I will be the first to admit that it's often a lot easier to refer to a technique or kata by it's corresponding number. "Number 3" is just easier and comfortable for an non-Japanese speaker to say than "Gyakugamae ate", and it's also a lot easier to remember.

But if you have fallen into that habit, I would urge you to take some time and learn the Japanese terminology. Not only that, but do a little research on it, because frankly, the translations we've heard throughout our training are not always all that accurate.

Take the judo throw seoi nage, for example. If you're like me, you've probably heard it translated as a "shoulder throw." But if you look it up, you'll find something a bit different. (FYI, the translation source I was most commonly is Denshi Jisho, supplemented by Google, Babylon and others like that.)
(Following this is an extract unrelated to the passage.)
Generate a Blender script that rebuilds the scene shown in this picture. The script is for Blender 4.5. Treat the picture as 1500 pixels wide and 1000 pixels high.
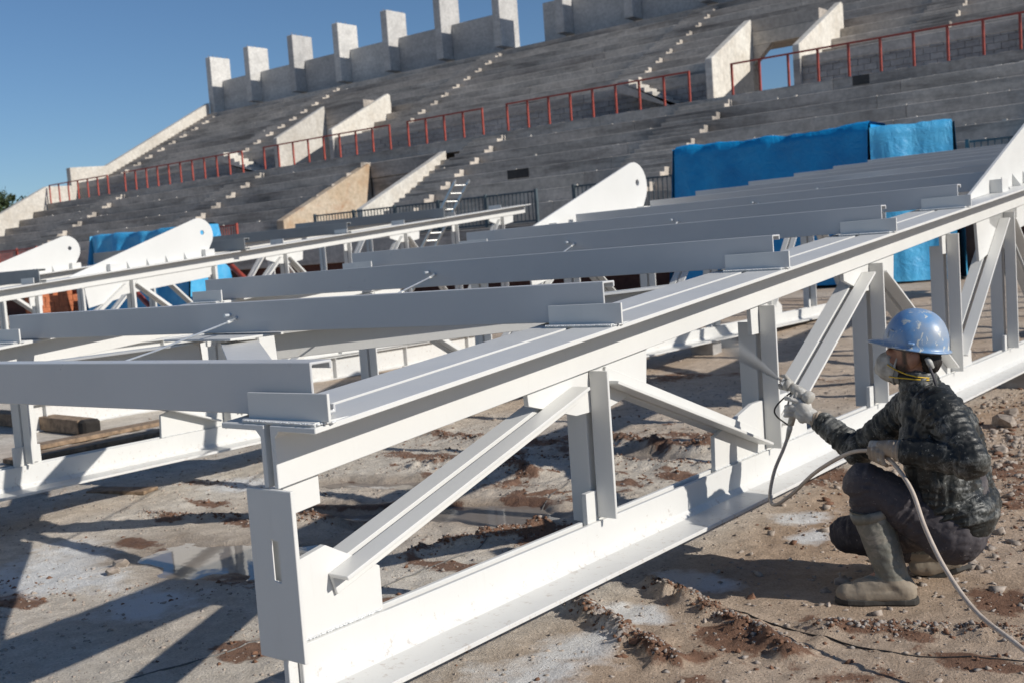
import bpy, bmesh, math, random
import numpy as np
from mathutils import Vector, Matrix, Quaternion

random.seed(7); np.random.seed(7)
sc = bpy.context.scene
for o in list(bpy.data.objects): bpy.data.objects.remove(o)
COL = sc.collection

# ------------------------------------------------------------------ camera
cam_d = bpy.data.cameras.new('camera'); cam = bpy.data.objects.new('camera', cam_d); COL.objects.link(cam)
right = Vector((0.7839, 0.6163, -0.0702)); fwd = Vector((-0.6204, 0.7803, -0.0788))
fwd.normalize(); right = (right - fwd*right.dot(fwd)).normalized(); up = right.cross(fwd)
cam.matrix_world = Matrix(((right.x, up.x, -fwd.x, 0), (right.y, up.y, -fwd.y, 0), (right.z, up.z, -fwd.z, 1.5), (0, 0, 0, 1)))
cam_d.sensor_width = 36; cam_d.lens = 38.9; cam_d.clip_start = .05; cam_d.clip_end = 5000
cam_d.dof.use_dof = True; cam_d.dof.focus_distance = 4.6; cam_d.dof.aperture_fstop = 4.5
sc.camera = cam

# ------------------------------------------------------------------ sky, sun, exposure
SUN_TO = Vector((1.78, .22, 1.0)).normalized()
el = math.asin(SUN_TO.z); az = math.atan2(SUN_TO.x, SUN_TO.y)
w = bpy.data.worlds.new('World'); sc.world = w; w.use_nodes = True
nt = w.node_tree; bg = nt.nodes['Background']
sky = nt.nodes.new('ShaderNodeTexSky'); sky.sky_type = 'NISHITA'; sky.sun_disc = False
sky.sun_elevation = el; sky.sun_rotation = az; sky.air_density = 1.0; sky.dust_density = .0; sky.ozone_density = 6.5
nt.links.new(sky.outputs[0], bg.inputs[0]); bg.inputs[1].default_value = .074
sd = bpy.data.lights.new('sun', 'SUN'); sd.energy = 4.2; sd.angle = math.radians(.53); sd.color = (1, .95, .87)
sun = bpy.data.objects.new('sun', sd); COL.objects.link(sun)
sun.rotation_euler = (-SUN_TO).to_track_quat('-Z', 'Y').to_euler()
sc.view_settings.view_transform = 'Standard'; sc.view_settings.look = 'None'
sc.view_settings.exposure = 0.10; sc.view_settings.gamma = 1; sc.view_settings.use_curve_mapping = False
sc.render.engine = 'CYCLES'

# ------------------------------------------------------------------ numpy noise
def _h(i, j, k, s):
    n = (i*374761393 + j*668265263 + k*2147483647 + s*1274126177) & 0xffffffff
    n = ((n ^ (n >> 13))*1274126177) & 0xffffffff
    return ((n ^ (n >> 16)) & 0xffff)/65535.0
def vnoise(p, s=0):
    p = np.asarray(p, float); i = np.floor(p).astype(np.int64); f = p - i; f = f*f*(3-2*f); r = 0
    for a in (0, 1):
        for b in (0, 1):
            for c in (0, 1):
                wgt = (f[:, 0] if a else 1-f[:, 0])*(f[:, 1] if b else 1-f[:, 1])*(f[:, 2] if c else 1-f[:, 2])
                r = r + wgt*_h(i[:, 0]+a, i[:, 1]+b, i[:, 2]+c, s)
    return r*2-1
def fbm(p, o=4, s=0, g=.5):
    r = 0; a = 1; t = 0; p = np.asarray(p, float)
    for k in range(o):
        r = r + a*vnoise(p*(2.03**k)+k*17.3, s+k); t += a; a *= g
    return r/t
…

It actually means something more along the lines of "to carry on one's back". Now, does that matter all that much? For me, yes. Calling it a "shoulder throw," to me anyway, sounds like the primary focus or action is on someone's shoulder, mine or uke's.
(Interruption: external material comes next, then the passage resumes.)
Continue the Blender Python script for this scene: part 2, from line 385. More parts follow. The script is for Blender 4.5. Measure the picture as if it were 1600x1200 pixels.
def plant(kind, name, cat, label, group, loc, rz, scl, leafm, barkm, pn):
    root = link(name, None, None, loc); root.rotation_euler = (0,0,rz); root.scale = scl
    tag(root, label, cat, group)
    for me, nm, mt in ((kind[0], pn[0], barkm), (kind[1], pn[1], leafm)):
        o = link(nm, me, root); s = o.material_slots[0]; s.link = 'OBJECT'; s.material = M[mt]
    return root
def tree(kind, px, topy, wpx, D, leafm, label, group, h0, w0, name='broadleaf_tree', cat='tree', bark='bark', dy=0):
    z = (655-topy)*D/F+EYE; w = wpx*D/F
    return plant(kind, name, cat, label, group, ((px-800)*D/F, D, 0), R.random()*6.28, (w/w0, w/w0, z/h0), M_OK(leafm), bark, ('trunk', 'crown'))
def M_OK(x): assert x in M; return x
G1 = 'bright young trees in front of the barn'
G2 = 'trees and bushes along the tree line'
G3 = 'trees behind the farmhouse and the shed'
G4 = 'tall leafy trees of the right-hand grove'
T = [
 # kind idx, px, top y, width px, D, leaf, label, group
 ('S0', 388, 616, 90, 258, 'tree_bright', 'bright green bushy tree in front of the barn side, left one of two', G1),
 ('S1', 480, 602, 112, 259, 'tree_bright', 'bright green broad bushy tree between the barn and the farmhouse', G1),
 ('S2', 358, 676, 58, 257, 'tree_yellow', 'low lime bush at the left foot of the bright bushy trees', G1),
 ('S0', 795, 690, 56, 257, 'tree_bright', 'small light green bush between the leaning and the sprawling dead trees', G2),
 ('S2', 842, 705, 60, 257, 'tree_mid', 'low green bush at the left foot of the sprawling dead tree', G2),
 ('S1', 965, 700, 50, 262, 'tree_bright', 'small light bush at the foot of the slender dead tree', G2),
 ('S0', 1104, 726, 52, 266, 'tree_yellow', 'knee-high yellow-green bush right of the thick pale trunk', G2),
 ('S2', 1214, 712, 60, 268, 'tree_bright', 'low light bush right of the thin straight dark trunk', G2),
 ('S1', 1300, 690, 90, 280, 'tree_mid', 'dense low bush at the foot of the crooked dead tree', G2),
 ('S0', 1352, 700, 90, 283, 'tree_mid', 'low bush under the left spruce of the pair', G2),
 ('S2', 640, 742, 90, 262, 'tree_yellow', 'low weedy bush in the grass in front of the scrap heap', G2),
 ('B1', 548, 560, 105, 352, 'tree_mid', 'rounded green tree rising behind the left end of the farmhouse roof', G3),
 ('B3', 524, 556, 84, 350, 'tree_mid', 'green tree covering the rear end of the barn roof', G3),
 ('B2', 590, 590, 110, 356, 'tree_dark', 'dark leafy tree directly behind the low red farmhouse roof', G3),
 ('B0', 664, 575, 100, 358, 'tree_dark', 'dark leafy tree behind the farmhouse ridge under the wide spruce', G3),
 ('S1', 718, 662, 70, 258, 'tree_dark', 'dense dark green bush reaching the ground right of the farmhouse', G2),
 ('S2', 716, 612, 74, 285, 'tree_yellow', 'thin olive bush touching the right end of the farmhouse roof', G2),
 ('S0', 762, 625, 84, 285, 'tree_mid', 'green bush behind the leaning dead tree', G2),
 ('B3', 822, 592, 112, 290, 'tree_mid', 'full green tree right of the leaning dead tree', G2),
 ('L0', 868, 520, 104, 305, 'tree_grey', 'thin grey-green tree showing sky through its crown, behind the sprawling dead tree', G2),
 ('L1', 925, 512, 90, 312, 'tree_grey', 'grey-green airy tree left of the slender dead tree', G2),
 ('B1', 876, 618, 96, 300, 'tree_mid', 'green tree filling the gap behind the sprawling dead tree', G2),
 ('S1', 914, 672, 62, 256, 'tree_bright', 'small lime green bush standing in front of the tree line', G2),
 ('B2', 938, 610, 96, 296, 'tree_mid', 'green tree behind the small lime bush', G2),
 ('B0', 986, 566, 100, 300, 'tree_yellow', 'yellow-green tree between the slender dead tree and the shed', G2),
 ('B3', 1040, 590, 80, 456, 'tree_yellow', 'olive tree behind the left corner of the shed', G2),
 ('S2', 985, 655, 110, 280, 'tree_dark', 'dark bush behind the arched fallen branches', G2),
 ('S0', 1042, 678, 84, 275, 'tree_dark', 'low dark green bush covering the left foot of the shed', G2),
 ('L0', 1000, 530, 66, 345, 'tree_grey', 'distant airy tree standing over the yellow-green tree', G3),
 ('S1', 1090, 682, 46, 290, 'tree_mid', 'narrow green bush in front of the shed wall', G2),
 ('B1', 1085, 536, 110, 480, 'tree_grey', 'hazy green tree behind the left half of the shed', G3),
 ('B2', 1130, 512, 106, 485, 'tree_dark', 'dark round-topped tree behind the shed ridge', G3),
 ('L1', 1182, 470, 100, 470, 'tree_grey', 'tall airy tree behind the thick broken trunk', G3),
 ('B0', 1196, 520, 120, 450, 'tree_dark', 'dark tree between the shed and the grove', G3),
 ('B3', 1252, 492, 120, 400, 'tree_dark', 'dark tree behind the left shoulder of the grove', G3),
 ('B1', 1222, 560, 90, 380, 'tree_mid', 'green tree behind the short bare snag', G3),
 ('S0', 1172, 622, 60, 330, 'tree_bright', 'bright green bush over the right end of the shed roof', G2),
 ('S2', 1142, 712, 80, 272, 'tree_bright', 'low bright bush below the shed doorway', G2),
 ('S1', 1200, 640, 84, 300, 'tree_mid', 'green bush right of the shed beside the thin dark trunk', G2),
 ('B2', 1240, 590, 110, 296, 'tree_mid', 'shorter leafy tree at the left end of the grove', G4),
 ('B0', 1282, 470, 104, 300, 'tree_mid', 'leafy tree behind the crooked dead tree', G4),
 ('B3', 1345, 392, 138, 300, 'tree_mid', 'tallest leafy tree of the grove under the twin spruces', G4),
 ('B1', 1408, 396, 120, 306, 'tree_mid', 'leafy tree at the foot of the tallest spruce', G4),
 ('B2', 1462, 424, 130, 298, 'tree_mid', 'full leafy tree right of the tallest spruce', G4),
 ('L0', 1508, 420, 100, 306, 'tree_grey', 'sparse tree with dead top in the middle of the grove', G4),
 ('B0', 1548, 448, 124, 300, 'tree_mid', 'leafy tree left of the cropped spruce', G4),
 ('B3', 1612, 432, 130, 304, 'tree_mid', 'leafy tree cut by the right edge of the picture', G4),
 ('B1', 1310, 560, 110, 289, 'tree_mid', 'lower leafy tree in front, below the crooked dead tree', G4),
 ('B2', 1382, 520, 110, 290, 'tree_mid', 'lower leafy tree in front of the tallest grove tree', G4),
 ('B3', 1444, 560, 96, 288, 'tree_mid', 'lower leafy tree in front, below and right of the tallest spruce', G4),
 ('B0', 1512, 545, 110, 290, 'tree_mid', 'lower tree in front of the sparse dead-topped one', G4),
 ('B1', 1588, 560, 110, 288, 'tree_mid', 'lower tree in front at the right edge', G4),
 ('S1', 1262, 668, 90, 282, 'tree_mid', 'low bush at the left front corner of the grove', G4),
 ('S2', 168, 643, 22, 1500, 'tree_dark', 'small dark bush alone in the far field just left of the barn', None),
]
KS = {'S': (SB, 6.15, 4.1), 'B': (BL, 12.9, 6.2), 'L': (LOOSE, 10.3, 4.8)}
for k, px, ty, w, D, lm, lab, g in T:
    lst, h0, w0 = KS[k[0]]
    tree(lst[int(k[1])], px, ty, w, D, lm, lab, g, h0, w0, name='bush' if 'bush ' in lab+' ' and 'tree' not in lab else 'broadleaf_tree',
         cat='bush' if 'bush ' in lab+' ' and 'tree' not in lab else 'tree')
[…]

But I think most people are thinking of ippon seoi nage, where it does look a bit like the shoulder is more important, but even there ippon means something like "one" or "single" as in a "one armed" throw. Not me, uke; I'm using both my arms, but I'm only using uke's one arm to get him on my back.

The regular seoi nage, however, doesn't involve using my shoulder. Which means that to throw him, rather than using my hip as a point of contact or rotation, I'm carrying the guy on my back like a sack of rice.

Looking at a lot of instructional videos on how to do seoi nage, it's evident that folks are then trying to throw uke over their head. Which is just fine and dandy—as long as they're built your same size and they're not resisting too much.

But let's face it, as a people, the Japanese are much more physically homogenous than western cultures. In my classes, you can have a small guy, a tall guy, a really heavy guy, a stocky guy, a muscly guy....

So how do you throw a big dude? The answer I most commonly hear is, "Oh, you don't throw big guys with this." Well sure, if you try and throw a big dude over your head, then yeah, forget that! Great way to get a hernia.

And a guy who's fighting it? Well, that's why most tournament versions require tori to do a complete roll to get the throw (see the photo above), or they resort to a form of seoi otoshi, the so-called "knee-drop seoi." Or a tall guy trying to throw a short guy? Not gonna happen.

Now, imagine actually carrying a very heavy sack of rice on your back. And you can carry some pretty heavy weight on your back (and farmers of old often did)! If you had to set it back down, would you try to sling it up over the top of your head? Probably not. You'd most likely let it slide off to the side.

With that in mind, I don't have much trouble at all dealing with bigger or shorter guys. Do I get a nice big, beautiful, text-book flippy fall out of him? Probably not. But I've never really been concerned about tournament judo or earning points. If the guy's on the ground, my job is done.